First, there's that horrible, sinking feeling when you realize someone made a fool out of you. Then a split second after that, a burning desire to get even, followed at last by the realization that doing so would only be stooping to their level. Of course, we reported it, but have zero expectations that this person will be caught. What's done is done. So, it seemed like a good alternative to instead, kick ourselves over and over again. Thankfully, we were able to absorb the loss, but there were other people that had been scammed by this person. Would any of them have to tell their kids that there would be no Christmas presents this year because they lost their money to some asshole without a conscience? I struggled with whether or not to accept that the unfortunate message this season is one that claims people simply can't be trusted, or that people aren't good. Who wants to walk around with that chip on their shoulder during Christmas?

This, unfortunately, has been just another thing to add to a list of some other rather disappointing events this week. No- Jake and I were not enrolled in the jelly of the month club, but let's just say that there were certain things that I had built up in my mind, counted too much on, maybe hoped a little too hard for. (Who, me?!?) Of course, I'm not saying that hope doesn't have a place and purpose in our every day lives because it absolutely does. But I often find it's a tough balancing act for me to maintain a sense of hope without a posture of entitlement.
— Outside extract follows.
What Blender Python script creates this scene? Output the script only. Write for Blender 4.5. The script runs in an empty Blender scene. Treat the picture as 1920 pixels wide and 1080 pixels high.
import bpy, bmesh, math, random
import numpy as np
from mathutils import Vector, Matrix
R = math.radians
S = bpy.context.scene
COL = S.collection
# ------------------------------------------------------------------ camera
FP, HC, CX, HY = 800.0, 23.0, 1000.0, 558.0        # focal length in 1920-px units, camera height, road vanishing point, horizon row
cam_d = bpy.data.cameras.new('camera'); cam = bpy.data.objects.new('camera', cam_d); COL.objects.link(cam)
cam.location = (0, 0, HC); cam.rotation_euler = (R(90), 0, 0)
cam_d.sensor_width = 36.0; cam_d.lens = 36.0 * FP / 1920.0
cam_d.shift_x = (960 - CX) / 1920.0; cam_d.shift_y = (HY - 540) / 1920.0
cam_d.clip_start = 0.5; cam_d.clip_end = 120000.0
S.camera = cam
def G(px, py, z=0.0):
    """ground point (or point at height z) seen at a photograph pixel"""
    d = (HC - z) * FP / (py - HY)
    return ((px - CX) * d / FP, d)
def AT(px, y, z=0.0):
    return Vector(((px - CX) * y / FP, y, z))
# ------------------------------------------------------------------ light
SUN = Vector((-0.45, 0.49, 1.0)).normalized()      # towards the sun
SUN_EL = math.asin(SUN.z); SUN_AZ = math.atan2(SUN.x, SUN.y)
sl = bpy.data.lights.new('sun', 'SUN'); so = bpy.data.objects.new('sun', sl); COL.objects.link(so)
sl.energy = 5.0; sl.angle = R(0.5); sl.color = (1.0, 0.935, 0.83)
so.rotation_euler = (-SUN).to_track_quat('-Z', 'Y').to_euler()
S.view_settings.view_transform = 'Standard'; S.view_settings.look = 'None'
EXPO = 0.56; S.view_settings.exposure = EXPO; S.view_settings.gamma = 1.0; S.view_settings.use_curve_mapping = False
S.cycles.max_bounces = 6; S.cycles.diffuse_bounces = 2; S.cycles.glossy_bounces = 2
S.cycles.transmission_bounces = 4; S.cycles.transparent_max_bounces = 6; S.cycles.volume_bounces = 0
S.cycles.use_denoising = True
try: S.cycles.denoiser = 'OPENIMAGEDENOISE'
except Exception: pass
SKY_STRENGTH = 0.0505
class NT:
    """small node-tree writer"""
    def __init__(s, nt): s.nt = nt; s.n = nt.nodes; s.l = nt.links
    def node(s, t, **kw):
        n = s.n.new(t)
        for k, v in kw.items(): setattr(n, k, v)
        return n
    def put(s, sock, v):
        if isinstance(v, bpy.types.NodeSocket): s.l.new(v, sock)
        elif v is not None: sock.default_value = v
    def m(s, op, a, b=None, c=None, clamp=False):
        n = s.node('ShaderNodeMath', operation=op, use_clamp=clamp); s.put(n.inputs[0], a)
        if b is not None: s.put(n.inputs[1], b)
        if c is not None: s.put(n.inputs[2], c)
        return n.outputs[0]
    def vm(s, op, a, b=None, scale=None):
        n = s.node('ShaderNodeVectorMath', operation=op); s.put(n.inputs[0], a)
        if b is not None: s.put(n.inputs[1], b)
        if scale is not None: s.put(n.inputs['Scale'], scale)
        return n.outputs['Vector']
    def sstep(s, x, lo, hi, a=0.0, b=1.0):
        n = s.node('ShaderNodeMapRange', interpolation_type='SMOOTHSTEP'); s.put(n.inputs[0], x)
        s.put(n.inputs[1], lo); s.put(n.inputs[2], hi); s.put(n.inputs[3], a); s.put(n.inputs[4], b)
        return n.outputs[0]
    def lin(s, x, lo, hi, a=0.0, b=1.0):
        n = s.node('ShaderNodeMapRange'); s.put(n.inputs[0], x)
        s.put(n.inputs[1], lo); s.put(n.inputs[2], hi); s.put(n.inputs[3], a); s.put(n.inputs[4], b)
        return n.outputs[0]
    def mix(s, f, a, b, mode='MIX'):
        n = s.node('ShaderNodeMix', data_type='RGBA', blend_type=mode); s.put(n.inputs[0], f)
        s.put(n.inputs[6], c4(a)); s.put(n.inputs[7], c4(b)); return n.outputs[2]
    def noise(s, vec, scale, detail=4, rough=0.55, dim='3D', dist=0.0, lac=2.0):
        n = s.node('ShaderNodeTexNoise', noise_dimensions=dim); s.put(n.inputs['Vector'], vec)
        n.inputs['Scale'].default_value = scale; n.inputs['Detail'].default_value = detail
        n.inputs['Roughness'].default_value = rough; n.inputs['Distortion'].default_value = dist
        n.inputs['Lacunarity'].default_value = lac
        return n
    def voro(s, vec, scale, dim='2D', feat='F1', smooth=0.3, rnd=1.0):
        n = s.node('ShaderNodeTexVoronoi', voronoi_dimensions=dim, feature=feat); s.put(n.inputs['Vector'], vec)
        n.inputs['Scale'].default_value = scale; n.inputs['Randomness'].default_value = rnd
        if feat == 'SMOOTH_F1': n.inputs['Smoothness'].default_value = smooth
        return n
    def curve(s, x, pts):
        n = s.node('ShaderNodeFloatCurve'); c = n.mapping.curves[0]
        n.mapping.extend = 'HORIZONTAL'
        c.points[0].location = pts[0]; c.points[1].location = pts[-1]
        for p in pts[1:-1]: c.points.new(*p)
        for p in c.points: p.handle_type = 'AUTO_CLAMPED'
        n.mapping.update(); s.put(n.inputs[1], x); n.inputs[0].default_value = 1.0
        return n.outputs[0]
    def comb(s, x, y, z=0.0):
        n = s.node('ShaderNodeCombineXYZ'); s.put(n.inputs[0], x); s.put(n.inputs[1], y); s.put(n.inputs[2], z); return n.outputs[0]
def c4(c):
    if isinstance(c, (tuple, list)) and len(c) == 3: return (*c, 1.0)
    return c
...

I want to think that the things I hope for should come about-and particularly, the way that I want them to- because of x, y, and z.

But life just doesn't work that way. Here I am, 29 years old, and apparently still scamming myself into believing that life should go the way I want it to based on a cause-effect equation. Sure, some things do work out that way. But many things don't. Technically, Jake and I should have gotten our laptop because we gave that person our money, but we didn't.

By the end of this week, the question gradually evolved from "why did this happen?" to "why did it affect me like this?" Of course, the first question was much easier to answer because I could direct my frustration to other people and other circumstances. It was their problem, not mine. But the second question was much more difficult to answer because it had everything to do with me and the simple fact that I've been putting too much of my hope in the wrong kinds of things- into life events, things, money, even into my relationships. In the end, not one of those things can withstand the pressure that I put onto them to be my happiness, joy, or quick-fix. So if, at the end of a week filled with certain disappointments, I'm still sulking and seething over what should have been, well then, I've lost more than just money. I've lost my sense of joy and contentment. And that was something that I handed over willingly- like I believed I didn't have a choice.

But I did.

So maybe this is another lesson in the "nothing in life is guaranteed" category. I often say this like I truly believe it, but too many times, I find myself in situations that causes me to act the complete opposite. So today, as I type on my "old" laptop, I'm grateful that the things in my life that have fallen through were just things. We have our health, we have each other, and we have infinitely more than we deserve to have- and for that, I'm incredibly grateful.